From: emeb on 20 Dec 2009 09:43 On Dec 19, 10:25 am, ghelbig <ghel...(a)lycos.com> wrote: > Details I should have included: > > The external clock is a synthesizer that defaults to 50MHz. After > initialization, it is changed to 100MHz. The DCM is used to reduce > the skew between the internal clock and the external clock and create > a half-speed clock for some of the logic. > > Some percentage of the time, the chip "just don't run"; my current > theory is that the clock comes up strange. > > I'm not getting anything useful from the status lines. At the time > the frequency is changed, I get a pulse on status[1]; after that, they > are always low. I've waited "forever", and the locked signal never > goes true. > > Thanks! Another suggestion, probably as helpful as "is it plugged in?" - make sure that the logic which generates your DCM reset isn't being clocked by that DCM. I facepalmed this once... Eric
From: Patrick Maupin on 20 Dec 2009 15:11 On Dec 20, 8:43 am, emeb <ebromba...(a)gmail.com> wrote: > On Dec 19, 10:25 am, ghelbig <ghel...(a)lycos.com> wrote: > > > > > Details I should have included: > > > The external clock is a synthesizer that defaults to 50MHz. After > > initialization, it is changed to 100MHz. The DCM is used to reduce > > the skew between the internal clock and the external clock and create > > a half-speed clock for some of the logic. > > > Some percentage of the time, the chip "just don't run"; my current > > theory is that the clock comes up strange. > > > I'm not getting anything useful from the status lines. At the time > > the frequency is changed, I get a pulse on status[1]; after that, they > > are always low. I've waited "forever", and the locked signal never > > goes true. > > > Thanks! > > Another suggestion, probably as helpful as "is it plugged in?" - make > sure that the logic which generates your DCM reset isn't being clocked > by that DCM. I facepalmed this once... > > Eric Yeah, that's an excellent idea. Especially in a complicated design, reset loops are easy to achieve... Pat
From: ghelbig on 23 Dec 2009 13:40 On Dec 20, 12:11 pm, Patrick Maupin <pmau...(a)gmail.com> wrote: > On Dec 20, 8:43 am, emeb <ebromba...(a)gmail.com> wrote: > > > > > On Dec 19, 10:25 am, ghelbig <ghel...(a)lycos.com> wrote: > > > > Details I should have included: > > > > The external clock is a synthesizer that defaults to 50MHz. After > > > initialization, it is changed to 100MHz.

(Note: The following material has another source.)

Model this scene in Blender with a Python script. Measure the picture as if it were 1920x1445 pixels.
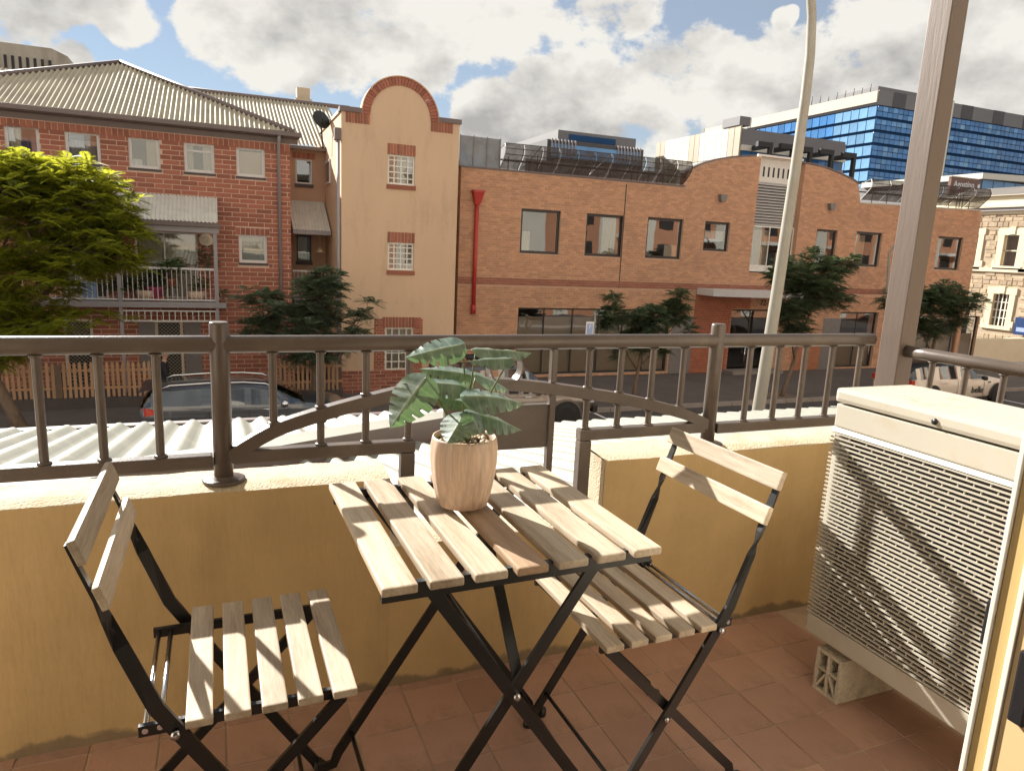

The DCM is used to reduce > > > the skew between the internal clock and the external clock and create > > > a half-speed clock for some of the logic. > > > > Some percentage of the time, the chip "just don't run"; my current > > > theory is that the clock comes up strange. > > > > I'm not getting anything useful from the status lines. At the time > > > the frequency is changed, I get a pulse on status[1]; after that, they > > > are always low. I've waited "forever", and the locked signal never > > > goes true. > > > > Thanks! > > > Another suggestion, probably as helpful as "is it plugged in?" - make > > sure that the logic which generates your DCM reset isn't being clocked > > by that DCM. I facepalmed this once... > > > Eric > > Yeah, that's an excellent idea. Especially in a complicated design, > reset loops are easy to achieve... > > Pat I think I found a solution. The external clock is spec'd at 150 fS (150 femptoseconds) of jitter, so I didn't go there. The status lines are near useless; observed behavior does not match their description. No amount of futzing with reset would make it behave as documented. I am switching the synthesizer from 50MHz to 100MHz after initialization. According to the data sheet, either the low range (18~167 MHz) or the high range (48~280 MHz) should be "just fine". In practice, the high range works (the DCM regains lock), and the low range does not. Live and learn.